Jessica Chastain também brilha como Samantha LaForche. Coincidentemente, no mesmo ano de 2011 a atriz acabou por interpretar uma personagem que guarda alguns ecos para com esta. Me refiro a esposa do personagem de Brad Pitt no filme A Árvore da Vida, de Terrence Mallick, que assim como Samantha, passava por problemas de afirmação e confiança para com seu cônjuge. Entretanto, as situações e circunstâncias de ambas são muito diferentes. Chastain aplica em Samantha uma carga de fragilidade e sofrimento que nos contagia de imediato, acabando por fechar o elo que nos faz, espectadores que somos, ficarmos em cima do muro quanto ao partido a ser tomado quando incorrem conflitos entre o casal, visto que há "motivos" válidos para a resposta de ambos as situações, principalmente por carregarem um viés de humanidade (e imprevisibilidade, como é de fato o ser humano) que nos desperta "empatia" de imediato. 

O Abrigo desperta significados e significantes diversos em suas cerca de duas horas de projeção. O título discorre tanto sobre o objeto imóvel quanto sobre o fator subjetivo das personagens (especialmente de Curtis, visto que acompanhamos o enredo sob seu ponto de vista), a música aparece mais como sugestão de clima de que como aparato de produção de clima, o que favorece a tensão e imersão como um todo, visto que são apenas pequenos ruídos e incursões de instrumentos brandos que compõem as cenas e quase sempre num volume abaixo do que normalmente estamos acostumados (por sinal, a trilha de David Wingo me lembrou um pouco a do filme Ensaio Sobre a Cegueira, adaptação da obra homônima de José Saramago, dirigida pelo brasileiro Fernando Meirelles). A composição visual do filme também é primorosa, seja devido a fotografia  de Adam Stone que intercala panorâmicas - especialmente ao apresentar o lar afastado e entrecortado por campo dos LaForche e o céu - com ângulos mais fechados (closes e planos médios), seja pelos sons diegéticos ou simplesmente pela brilhante condução de Nichols, que como poucos cineastas autores atuais aparenta ter total controle sobre o que e como quer dizer.

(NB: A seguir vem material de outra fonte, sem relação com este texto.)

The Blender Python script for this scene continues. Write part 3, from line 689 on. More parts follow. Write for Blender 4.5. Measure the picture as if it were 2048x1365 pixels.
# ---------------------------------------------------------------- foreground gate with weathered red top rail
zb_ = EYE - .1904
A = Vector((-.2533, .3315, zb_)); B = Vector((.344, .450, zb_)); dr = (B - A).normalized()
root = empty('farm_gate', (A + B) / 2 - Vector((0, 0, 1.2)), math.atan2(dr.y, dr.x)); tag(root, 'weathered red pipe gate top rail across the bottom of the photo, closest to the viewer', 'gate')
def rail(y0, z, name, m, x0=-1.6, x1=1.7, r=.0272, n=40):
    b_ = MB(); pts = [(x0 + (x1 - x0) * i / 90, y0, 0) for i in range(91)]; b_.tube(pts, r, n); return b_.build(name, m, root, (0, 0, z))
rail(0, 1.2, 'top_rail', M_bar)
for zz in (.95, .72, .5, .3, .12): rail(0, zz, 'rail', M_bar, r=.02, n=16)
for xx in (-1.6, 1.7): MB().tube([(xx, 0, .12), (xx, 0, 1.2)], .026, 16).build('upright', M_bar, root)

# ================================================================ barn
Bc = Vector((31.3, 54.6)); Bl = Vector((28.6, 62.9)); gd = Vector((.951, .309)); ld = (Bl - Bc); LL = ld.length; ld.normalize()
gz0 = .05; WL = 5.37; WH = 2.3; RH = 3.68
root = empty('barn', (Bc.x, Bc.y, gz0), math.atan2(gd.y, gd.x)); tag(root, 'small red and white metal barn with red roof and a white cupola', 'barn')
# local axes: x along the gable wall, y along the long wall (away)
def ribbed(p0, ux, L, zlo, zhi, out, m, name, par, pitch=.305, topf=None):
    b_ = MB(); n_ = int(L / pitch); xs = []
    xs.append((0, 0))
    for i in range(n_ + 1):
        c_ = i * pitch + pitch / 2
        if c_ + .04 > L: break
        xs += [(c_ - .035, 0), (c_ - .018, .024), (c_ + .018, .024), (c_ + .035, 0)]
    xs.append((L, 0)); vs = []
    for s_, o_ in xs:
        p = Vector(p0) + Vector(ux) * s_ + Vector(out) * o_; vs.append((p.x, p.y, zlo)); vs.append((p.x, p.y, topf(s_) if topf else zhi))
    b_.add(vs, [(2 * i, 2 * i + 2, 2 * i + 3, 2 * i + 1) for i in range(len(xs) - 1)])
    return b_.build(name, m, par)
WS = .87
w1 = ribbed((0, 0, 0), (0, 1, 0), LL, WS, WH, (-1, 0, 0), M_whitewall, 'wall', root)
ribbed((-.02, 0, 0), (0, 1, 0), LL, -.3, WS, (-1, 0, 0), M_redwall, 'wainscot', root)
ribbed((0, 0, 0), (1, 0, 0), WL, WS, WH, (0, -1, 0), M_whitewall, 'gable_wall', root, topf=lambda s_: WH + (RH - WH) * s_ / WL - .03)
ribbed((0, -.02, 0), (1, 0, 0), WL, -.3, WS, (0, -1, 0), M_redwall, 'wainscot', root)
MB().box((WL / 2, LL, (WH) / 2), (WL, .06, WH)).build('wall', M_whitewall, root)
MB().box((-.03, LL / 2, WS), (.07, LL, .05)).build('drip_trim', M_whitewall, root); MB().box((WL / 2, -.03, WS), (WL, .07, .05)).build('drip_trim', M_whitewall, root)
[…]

Um filme baratíssimo (custou apenas cinco milhões de dólares), mas até então pouco visto, O Abrigo conquistou a crítica especializada no mundo todo, além de muitos prêmios, dentre eles melhor filme (SACD)  e direção (Critics Week Grand Prize e FIPRESCI Prize) no Festival de Cannes e melhor ator (Shannon) e atriz (Chastain) pela Associação dos Críticos de Toronto, entre outros. Extraindo complexidade de uma premissa a princípio simples, Jeff Nichols, Michael Shannon e Jessica Chastain entregam aqui uma obra exemplar, dona de um ritmo e clima próprios, mas com muita identidade e, principalmente, carregando uma história acachapante, que indubitavelmente despertará reflexões inúmeras daqueles que tiverem o prazer de conferi-la. Preterida por premiações mais "polpudas" como o Oscar, O Abrigo tem força por si só para vencer as barreiras do tempo graças a relevância do seu conteúdo, mas para isso necessita ser mais visto, portanto sugiro que o confiram o mais rápido possível pois o filme é simplesmente incrível.